Good Friday

Good Friday

Good Friday, 2nd April 2021

We live in disturbing times – and always have. The relative peace of other years can mask the fundamental drama at the heart of all living: whether to live for one’s own sake, only – for the sake of one’s own family, tribe or nation or even religion, only – or for the sake of others, whoever they might be. It’s a tough call because it reflects the fundamental drama within each one of us between good and evil. The temptation is to put this divide out there and divide others into those who are good and those who are evil; those we should love and those we should not. Jesus overcomes this binary way of thinking and acting in his pursuit of the Good, of God, at whatever personal cost. In this he personifies Israel’s original call to holiness as evidenced by such texts as those from Isaiah which portray Israel as the suffering servant, and echoed in the harrowing Lamentations of Jeremiah which we heard this morning. This isn’t suffering necessarily looked for in order to become a sacrificial offering good enough to redeem us but, rather, the sacrifice which unremitting love necessarily provokes in the face of our ‘normal’ divided selves. It’s a witness to what we could be otherwise and, mostly, we don’t like what we see. It asks too much.
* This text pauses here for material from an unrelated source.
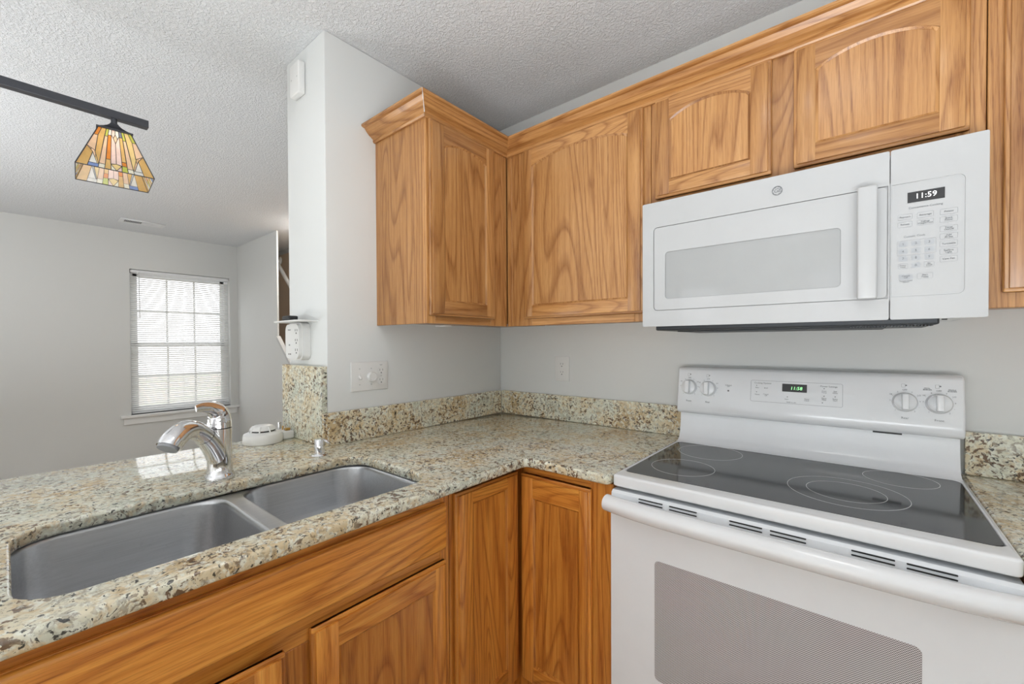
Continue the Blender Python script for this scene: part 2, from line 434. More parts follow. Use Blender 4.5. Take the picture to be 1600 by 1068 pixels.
# ------------------------------------------------------------------ windows
def make_window(idx, axis, w, a0, a1, z0, z1, sgn, cols=3, rows=2, sill=True):
    """axis 'x': window in a wall x=w; the outside lies on the sgn side. a = the other horizontal axis"""
    P = (lambda a, z, d: (w+sgn*d, a, z)) if axis == 'x' else (lambda a, z, d: (a, w+sgn*d, z))
    def bx(bm, a, b, zA, zB, d0, d1, bev=0): box(bm, P(a, zA, d0), P(b, zB, d1), bev)
    bm = BM(); t = .035
    for (p, q, r, s) in ((a0, a0+t, z0, z1), (a1-t, a1, z0, z1), (a0, a1, z0, z0+t), (a0, a1, z1-t, z1)): bx(bm, p, q, r, s, .075, .135, .003)
    o = obj('window_%d' % idx, bm, M['vinyl']); o['kind'] = 'structure'
    zm = (z0+z1)/2-.03
    for k, (s0, s1, dd) in enumerate(((z0+t, zm+.02, .085), (zm-.02, z1-t, .105))):
        bm = BM(); b0, b1 = a0+t, a1-t; f = .038
        for (p, q, r, s) in ((b0, b0+f, s0, s1), (b1-f, b1, s0, s1), (b0, b1, s0, s0+f), (b0, b1, s1-f, s1)): bx(bm, p, q, r, s, dd, dd+.022, .002)
        for i in range(1, cols): c = b0+f+(b1-b0-2*f)*i/cols; bx(bm, c-.009, c+.009, s0+f, s1-f, dd+.006, dd+.016)
        for i in range(1, rows): c = s0+f+(s1-s0-2*f)*i/rows; bx(bm, b0+f, b1-f, c-.009, c+.009, dd+.006, dd+.016)
        obj('sash', bm, M['vinyl'], o)
        bm = BM(); bx(bm, b0+f-.004, b1-f+.004, s0+f-.004, s1-f+.004, dd+.009, dd+.012); obj('pane', bm, M['glass'], o)
    if sill:
        bm = BM(); bx(bm, a0-.085, a1+.085, z0-.028, z0, -.035, .074, .004); obj('stool', bm, M['trim'], o)
        bm = BM(); bx(bm, a0-.06, a1+.06, z0-.095, z0-.028, -.014, 0, .003); obj('apron', bm, M['trim'], o)
    return o
make_window(1, 'x', X0, wy0, wy1, wz0, wz1, -1)
make_window(2, 'y', -5.2, W2[0][0], W2[0][1], W2[0][2], W2[0][3], -1)
make_window(3, 'y', -5.2, W2[1][0], W2[1][1], W2[1][2], W2[1][3], -1)

def make_blind(label, axis, w, a0, a1, z0, z1, sgn, tilt=34, group=None):
    P = (lambda a, z, d: (w+sgn*d, a, z)) if axis == 'x' else (lambda a, z, d: (a, w+sgn*d, z))
    loc = P((a0+a1)/2, z0+.003, .04)
    r = thing('window_blind', label, 'blind', loc, group)
    bm = BM(); box(bm, P(a0+.006, z1-.032, .022), P(a1-.006, z1-.004, .055), .003); obj('headrail', bm, M['vinyl'], r)
    bm = BM(); box(bm, P(a0+.01, z0+.006, .026), P(a1-.01, z0+.022, .052), .003); obj('bottom_rail', bm, M['vinyl'], r)
    bm = BM(); n = int((z1-z0-.07)/.0212); ca, sa = math.cos(math.radians(tilt)), math.sin(math.radians(tilt))
    for i in range(n):
        zc = z0+.036+i*.0212; j = random.uniform(-.0012, .0012); sag = random.uniform(-.0012, .0012)
        pv = []
        for k in range(5):
            q = (k-2)/2*.0125; dd = .04+q*ca; zz = zc+q*sa+.0016*(1-(k-2)**2/4)
            pv.append([bm.verts.new(P(a0+.010+(a1-a0-.02)*m/4, zz+j*(m-2)/2+sag*(1-abs(m-2)/2), dd)) for m in range(5)])
        for x, y in zip(pv, pv[1:]):
            for m in range(4): bm.faces.new((x[m], x[m+1], y[m+1], y[m]))
    obj('slats', bm, M['slat'], r, smooth=True)
    bm = BM()
    for f_ in (.14, .5, .86):
        a = a0+(a1-a0)*f_
        for d in (.0255, .0535): tube(bm, [P(a, z0+.02, d), P(a, z1-.03, d)], .0006, 6)
    obj('ladder_cord', bm, M['vinyl'], r)
    bm = BM(); a = a0+.075 if axis == 'x' else a0+.06
    tube(bm, [P(a, z1-.03, .012), P(a+.004, z1-.50, .012)], .0035, 8); obj('tilt_wand', bm, M['shade'], r)
    return r
make_blind('white mini blind in the dining window beside the far corner', 'x', X0, wy0, wy1, wz0, wz1, -1)
make_blind('white mini blind on the narrower window behind the viewer', 'y', -5.2, *W2[0], -1, 6)
make_blind('white mini blind on the taller window behind the viewer', 'y', -5.2, *W2[1], -1, 6)

# ------------------------------------------------------------------ oak cabinets
def local_axes(face):
    """face 'x': front faces +x, u runs along y; face 'y': front faces -y, u runs along x"""
    if face == 'x': return (lambda u, z, d: (d, u, z)), 1
    return (lambda u, z, d: (u, d, z)), -1
def door(parent, face, u0, u1, z0, z1, front, pan, arch=0, lower=False, name='door', th=.019, recess=.0052):
    """framed door; pan=(pu0,pu1,pz0,pz_spring); arch=height of the cathedral rise"""
    F, s = local_axes(face)
    mz = M['lz'] if lower else M['oz']; mh = (M['ly'] if face == 'x' else M['lx']) if lower else (M['oy'] if face == 'x' else M['ox'])
    back = front-s*th; pu0, pu1, pz0, pz1 = pan; st = .0085; lo_ = front-s*.0055
    bm = BM(); box(bm, F(u0, z0, back), F(u1, z1, lo_), .0035, 3)
    d = obj(name, bm, mz, parent, smooth=True)
    for (a, b) in ((z0, z0+st+.003), (z1-st-.003, z1)):
        bm = BM(); box(bm, F(u0+.0004, a, back+s*.0004), F(u1-.0004, b, lo_+s*.0003), .0032, 3); obj('lip', bm, mh, d, smooth=True)
    for (a, b) in ((u0+st, pu0), (pu1, u1-st)):
        bm = BM(); box(bm, F(a, z0+st, back+s*.002), F(b, z1-st, front), .0015, 2)
        obj('stile', bm, mz, d, smooth=True)
    bm = BM(); box(bm, F(pu0-.001, z0+st, back+s*.002), F(pu1+.001, pz0, front), .0015, 2); obj('rail', bm, mh, d, smooth=True)
    bm = BM(); n = 18; pts = [(pu1+.001, z1-st), (pu0-.001, z1-st)]
    if arch:
        arc = [(pu0+(pu1-pu0)*i/n, pz1+arch*(1-((2*i/n-1)**2))**.85*1.0) for i in range(n+1)]
    else: arc = [(pu0, pz1), (pu1, pz1)]
    arc[0] = (pu0-.001, pz1); arc[-1] = (pu1+.001, pz1)
    prism(bm, pts+arc, F, back+s*.002, front); obj('rail', bm, mh, d)
    # moulded bead along the inside of the frame
    bm = BM(); w = .006
    loop = [(pu0, pz0)]+[(min(max(p[0], pu0), pu1), p[1]) for p in arc]+[(pu1, pz0)]
    inn = [(pu0+w, pz0+w)]+[(min(max(p[0], pu0+w), pu1-w), p[1]-w) for p in arc]+[(pu1-w, pz0+w)]
    A = [bm.verts.new(F(p[0], p[1], front-s*.0008)) for p in loop]; B = [bm.verts.new(F(p[0], p[1], front-s*(recess-.0005))) for p in inn]
    m_ = len(A)
    for i in range(m_): bm.faces.new((A[i], A[(i+1) % m_], B[(i+1) % m_], B[i]))
    obj('bead', bm, mz, d)
    bm = BM(); prism(bm, loop, F, front-s*(recess+.004), front-s*recess); obj('panel', bm, mz, d)
    return d
def frame_bit(parent, kind, face, u0, u1, z0, z1, front, lower=False, th=.019, bev=.0012):
    F, s = local_axes(face)
    mz = M['lz'] if lower else M['oz']; mh = (M['ly'] if face == 'x' else M['lx']) if lower else (M['oy'] if face == 'x' else M['ox'])
    bm = BM(); box(bm, F(u0, z0, front-s*th), F(u1, z1, front), bev, 1)
    return obj(kind, bm, mz if kind == 'stile' else mh, parent)

UB, UT, UF = 1.362, 2.125, .317
ARCH = .034
def carcass(parent, a, b, mat='oz'):
    bm = BM(); box(bm, a, b, .001, 1); return obj('carcass', bm, M[mat], parent)
# end cabinet on the partition wall
c = thing('wall_cabinet', 'oak wall cabinet with exposed side panel, hung on the short partition wall', 'wall cabinet', (.16, -.54, UB))
carcass(c, (.001, -.764, UB+.012), (UF-.019, -.002, UT))
bm = BM(); box(bm, (.0, -.7655, UB), (UF-.019, -.750, UT), .001, 1); obj('side_panel', bm, M['oz'], c)
frame_bit(c, 'stile', 'x', -.7655, -.725, UB, UT, UF); frame_bit(c, 'stile', 'x', -.425, -.319, UB, UT, UF)
frame_bit(c, 'rail', 'x', -.725, -.425, UB, 1.412, UF); frame_bit(c, 'rail', 'x', -.725, -.425, 2.07, UT, UF)
door(c, 'x', -.757, -.411, 1.390, 2.098, UF+.019, (-.694, -.467, 1.444, 2.014), ARCH*.8)
bm = BM(); box(bm, (.19, -.62, UB-.006), (.25, -.585, UB), .002); obj('bumper', bm, M['plate'], c)
# cabinet left of the microwave on the back wall
c = thing('wall_cabinet', 'tall oak wall cabinet with arched door between the corner and the microwave', 'wall cabinet', (.64, -.16, UB))
carcass(c, (.322, -.300, UB+.012), (.965, -.002, UT))
frame_bit(c, 'stile', 'y', .319, .452, UB, UT, -UF); frame_bit(c, 'stile', 'y', .905, .9655, UB, UT, -UF)
frame_bit(c, 'rail', 'y', .452, .905, UB, 1.412, -UF); frame_bit(c, 'rail', 'y', .452, .905, 2.07, UT, -UF)
bm = BM(); box(bm, (.324, -.3195, UB+.02), (.347, -.3168, 2.09), .001, 1); obj('scribe_strip', bm, M['oz'], c)
door(c, 'y', .420, .942, 1.390, 2.098, -UF-.019, (.468, .888, 1.444, 2.020), ARCH)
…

Without beauty, without majesty (we saw him), no looks to attract our eyes; a thing despised and rejected by men, a man of sorrows and familiar with suffering, a man to make people screen their faces; he was despised and we took no account of him.

Peter reveals this fundamental divide within us when he so spontaneously denies Jesus three times. This is every bit as much of a betrayal as that of Judas – and haunts us all. The question this liturgy leaves us with is, how much of the cross are we truly willing to bear, rather than forever seeking to impose it on others.